Monday, June 28, 2010

Is Writing Dangerous to Your Health?



Do you ever think too much about writing, about your stories? Do you ever forget what you’re doing and become lost in your imaginary world? Are you ever driving a car and forget where you are going and that YOU are the one at the wheel? Is thinking about scenes while driving as dangerous as texting while driving?


I have to be careful and not read Jenny’s Saturday Centus until after I have been for groceries or made a dash to the farmer’s market. Because if I am not careful, I am pinching the rutabagas while looking for the right word to describe the moment of passionate embrace and moaning in vicarious pleasure while iother shoppers look on. Or I plan some murderous deed, gripping the van steering wheel in a death grip, and do not realize the bumper up ahead is just that-- a mere bumper and not a target to annihilate.


I remember reading that May Sarton often left a poem on her desk unfinished for months at a time while looking for the right word. Sometimes I wiggle sentences and juggle words in my poems too. I know the poem is almost stand alone but has some ragged edges yet. I realize that something needs to be honed a bit, sharpened like a kitchen knife that cuts a banana but won’t slice a tomato clean and precise. So I mull over words, sticking them in and taking them out, trying to find just the right one. It is like having a ring of keys in your hand and knowing one will fit the lock if you can just find it.


Teachers are multi-taskers and women are jugglers, always having several balls in the air at once. So I often tried doing household tasks between running trips to the computer. Put a load of laundry in, write a line; brown those chops, stick them in the oven, and return to writing a love scene; dash off two more paragraphs and then remake the bed with clean linens. It usually works well but can lead to disaster. I was writing one day when sounds of gunfire echoed through the house. I thought, “Oh, the dastardly criminals are loose again.” But wait a minute, there are no guns in my story! Bam, another pop and then I sniffed a sulfur smell. Eggs! I was boiling eggs!


I went to the kitchen to find the eggs had boiled dry of any water, gotten hotter and hotter with no attention, and were in the process of exploding all over my kitchen. Yes, I had set a timer, but its gentle ding was lost somewhere in the 1800’s as pioneer woman tried to parley with a Comanche for the safety of her daughter.

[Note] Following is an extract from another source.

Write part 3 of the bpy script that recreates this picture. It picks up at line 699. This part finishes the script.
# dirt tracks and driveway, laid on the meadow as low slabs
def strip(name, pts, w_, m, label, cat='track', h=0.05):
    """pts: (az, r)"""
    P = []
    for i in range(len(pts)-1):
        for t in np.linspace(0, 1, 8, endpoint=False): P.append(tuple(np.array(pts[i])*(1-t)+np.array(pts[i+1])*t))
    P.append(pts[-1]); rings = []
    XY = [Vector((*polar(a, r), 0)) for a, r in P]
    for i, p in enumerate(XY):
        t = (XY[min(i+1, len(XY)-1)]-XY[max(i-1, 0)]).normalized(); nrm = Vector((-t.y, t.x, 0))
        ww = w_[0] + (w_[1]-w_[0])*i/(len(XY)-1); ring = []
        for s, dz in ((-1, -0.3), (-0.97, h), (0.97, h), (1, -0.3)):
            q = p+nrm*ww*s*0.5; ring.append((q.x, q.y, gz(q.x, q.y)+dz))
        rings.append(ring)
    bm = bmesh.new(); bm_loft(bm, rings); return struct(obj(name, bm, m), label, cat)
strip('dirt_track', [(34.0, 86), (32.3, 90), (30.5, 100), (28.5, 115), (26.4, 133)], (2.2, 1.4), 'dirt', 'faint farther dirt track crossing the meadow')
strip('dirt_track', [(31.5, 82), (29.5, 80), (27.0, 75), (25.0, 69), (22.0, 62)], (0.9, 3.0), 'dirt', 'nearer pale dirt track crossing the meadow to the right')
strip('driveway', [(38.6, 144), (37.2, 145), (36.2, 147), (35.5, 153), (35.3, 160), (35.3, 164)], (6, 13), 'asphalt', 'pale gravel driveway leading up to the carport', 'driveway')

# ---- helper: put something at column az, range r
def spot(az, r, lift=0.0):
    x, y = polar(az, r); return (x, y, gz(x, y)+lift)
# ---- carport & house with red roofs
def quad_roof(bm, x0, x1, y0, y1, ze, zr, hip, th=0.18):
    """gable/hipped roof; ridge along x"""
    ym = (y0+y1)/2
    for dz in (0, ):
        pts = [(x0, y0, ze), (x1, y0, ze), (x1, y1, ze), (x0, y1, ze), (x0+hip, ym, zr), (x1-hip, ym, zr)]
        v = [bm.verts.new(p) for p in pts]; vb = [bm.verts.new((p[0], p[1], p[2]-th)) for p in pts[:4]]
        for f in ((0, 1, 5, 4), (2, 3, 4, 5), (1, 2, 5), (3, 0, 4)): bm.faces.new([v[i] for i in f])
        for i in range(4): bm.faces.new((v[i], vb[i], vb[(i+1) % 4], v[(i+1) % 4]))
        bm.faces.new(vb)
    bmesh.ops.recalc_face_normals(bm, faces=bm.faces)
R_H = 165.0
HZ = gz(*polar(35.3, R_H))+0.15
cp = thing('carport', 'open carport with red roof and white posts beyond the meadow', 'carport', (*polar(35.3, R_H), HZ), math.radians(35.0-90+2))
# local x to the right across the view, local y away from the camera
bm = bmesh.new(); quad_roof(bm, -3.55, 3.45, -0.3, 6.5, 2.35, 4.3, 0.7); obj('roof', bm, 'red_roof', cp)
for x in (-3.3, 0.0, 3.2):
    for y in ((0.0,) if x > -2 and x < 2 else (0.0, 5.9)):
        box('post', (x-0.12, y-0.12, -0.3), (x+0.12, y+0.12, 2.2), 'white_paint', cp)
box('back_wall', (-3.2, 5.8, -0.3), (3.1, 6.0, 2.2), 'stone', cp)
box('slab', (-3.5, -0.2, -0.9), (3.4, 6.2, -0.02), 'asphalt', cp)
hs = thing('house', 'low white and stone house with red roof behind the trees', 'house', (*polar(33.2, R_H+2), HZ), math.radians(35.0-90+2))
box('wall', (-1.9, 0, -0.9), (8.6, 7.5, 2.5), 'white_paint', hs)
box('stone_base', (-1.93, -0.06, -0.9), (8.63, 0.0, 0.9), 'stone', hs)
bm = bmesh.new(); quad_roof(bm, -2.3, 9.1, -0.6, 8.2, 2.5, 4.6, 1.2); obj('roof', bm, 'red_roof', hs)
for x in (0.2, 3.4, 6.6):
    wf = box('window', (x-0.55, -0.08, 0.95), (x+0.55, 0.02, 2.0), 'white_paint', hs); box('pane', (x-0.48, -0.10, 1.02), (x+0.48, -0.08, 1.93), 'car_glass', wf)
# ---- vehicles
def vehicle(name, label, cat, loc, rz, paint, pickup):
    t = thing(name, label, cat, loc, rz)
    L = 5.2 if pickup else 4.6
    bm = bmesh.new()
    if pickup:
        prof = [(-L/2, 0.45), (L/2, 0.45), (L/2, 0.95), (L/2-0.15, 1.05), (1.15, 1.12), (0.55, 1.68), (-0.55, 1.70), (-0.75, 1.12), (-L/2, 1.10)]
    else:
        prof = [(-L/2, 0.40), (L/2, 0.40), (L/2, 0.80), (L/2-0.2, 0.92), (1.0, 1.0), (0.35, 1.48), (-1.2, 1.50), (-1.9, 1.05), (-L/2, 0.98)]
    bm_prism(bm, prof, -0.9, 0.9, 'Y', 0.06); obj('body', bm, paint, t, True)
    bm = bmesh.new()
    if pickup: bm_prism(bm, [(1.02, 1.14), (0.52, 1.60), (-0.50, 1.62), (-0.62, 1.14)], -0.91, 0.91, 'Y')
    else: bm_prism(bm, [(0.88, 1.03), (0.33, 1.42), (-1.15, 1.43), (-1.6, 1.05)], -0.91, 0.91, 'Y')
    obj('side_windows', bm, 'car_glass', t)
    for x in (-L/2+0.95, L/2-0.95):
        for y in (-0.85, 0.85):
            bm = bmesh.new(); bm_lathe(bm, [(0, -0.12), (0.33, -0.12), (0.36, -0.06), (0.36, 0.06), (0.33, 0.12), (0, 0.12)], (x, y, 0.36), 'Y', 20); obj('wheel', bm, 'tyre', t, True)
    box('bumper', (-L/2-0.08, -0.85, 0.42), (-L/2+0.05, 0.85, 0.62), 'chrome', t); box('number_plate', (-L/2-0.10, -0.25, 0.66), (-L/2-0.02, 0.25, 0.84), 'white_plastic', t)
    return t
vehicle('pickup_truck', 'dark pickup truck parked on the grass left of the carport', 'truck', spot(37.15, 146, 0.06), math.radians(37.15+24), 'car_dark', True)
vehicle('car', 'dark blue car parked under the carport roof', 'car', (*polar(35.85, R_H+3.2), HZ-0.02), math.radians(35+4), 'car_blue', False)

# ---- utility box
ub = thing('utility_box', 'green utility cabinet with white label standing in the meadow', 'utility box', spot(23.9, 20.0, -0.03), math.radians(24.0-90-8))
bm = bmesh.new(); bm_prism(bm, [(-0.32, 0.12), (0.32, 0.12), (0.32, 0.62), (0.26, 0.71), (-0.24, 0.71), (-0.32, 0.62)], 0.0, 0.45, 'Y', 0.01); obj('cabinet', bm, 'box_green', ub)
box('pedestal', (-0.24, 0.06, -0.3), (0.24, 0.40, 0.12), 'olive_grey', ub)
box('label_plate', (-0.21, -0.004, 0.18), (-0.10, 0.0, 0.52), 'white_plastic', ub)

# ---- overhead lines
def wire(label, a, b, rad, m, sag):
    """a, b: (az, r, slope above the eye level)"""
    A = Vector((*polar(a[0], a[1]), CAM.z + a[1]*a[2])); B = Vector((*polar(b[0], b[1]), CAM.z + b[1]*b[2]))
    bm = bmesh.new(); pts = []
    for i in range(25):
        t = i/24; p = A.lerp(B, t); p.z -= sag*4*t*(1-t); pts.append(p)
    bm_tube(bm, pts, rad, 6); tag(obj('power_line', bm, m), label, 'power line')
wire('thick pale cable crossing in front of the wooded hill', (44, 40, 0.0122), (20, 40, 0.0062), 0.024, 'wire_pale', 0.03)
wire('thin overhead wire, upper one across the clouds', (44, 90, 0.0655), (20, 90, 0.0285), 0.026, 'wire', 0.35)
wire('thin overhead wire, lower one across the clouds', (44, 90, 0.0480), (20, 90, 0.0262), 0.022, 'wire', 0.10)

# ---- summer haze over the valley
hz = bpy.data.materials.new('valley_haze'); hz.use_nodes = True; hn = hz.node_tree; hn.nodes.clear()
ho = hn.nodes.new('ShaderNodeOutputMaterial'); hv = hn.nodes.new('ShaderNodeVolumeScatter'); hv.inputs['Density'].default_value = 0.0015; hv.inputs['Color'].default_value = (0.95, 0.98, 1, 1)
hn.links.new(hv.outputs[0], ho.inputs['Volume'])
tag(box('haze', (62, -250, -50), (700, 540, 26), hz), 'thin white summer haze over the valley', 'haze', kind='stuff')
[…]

A cell phone can be put in my purse; a computer can be put in sleep mode. But my mind, what there is left of it, is hard to turn off. It races on all the time, getting nowhere really. So if you hear of a hit and run accident on your police scanner, it might be me tooling down the street thinking the fender I just hit was a log in river while I was padding for Lewis and Clark. Then again, I have been known to step off the curb in front of traffic while my head was in the clouds. Writing can be hazardous to my heath!

2 comments:

BECKY said...

Oh, how funny!! I, too, think of writing all the time. That's why I have note pads and pens EVERYWHERE! ...I love your hard boiled eggs story. I did that once YEARS ago. I fell asleep on the couch while they were cooking....didn't set a timer, because I had no idea I was going to do that. Woke up to that awful smell, with the Pop Pop Pop of eggs exploding all over my kitchen!! Ewwwww!! Gross!!! Glad you got yours stopped before THAT happened!! I've NEVER boiled eggs since that time, without setting a timer! :D

Linda O'Connell said...

Claudia,
I know exactly what you mean. Good thing I'm not much of a fiction writer, because I can get lost in my own life, let alone some imaginary one. This was a funny post.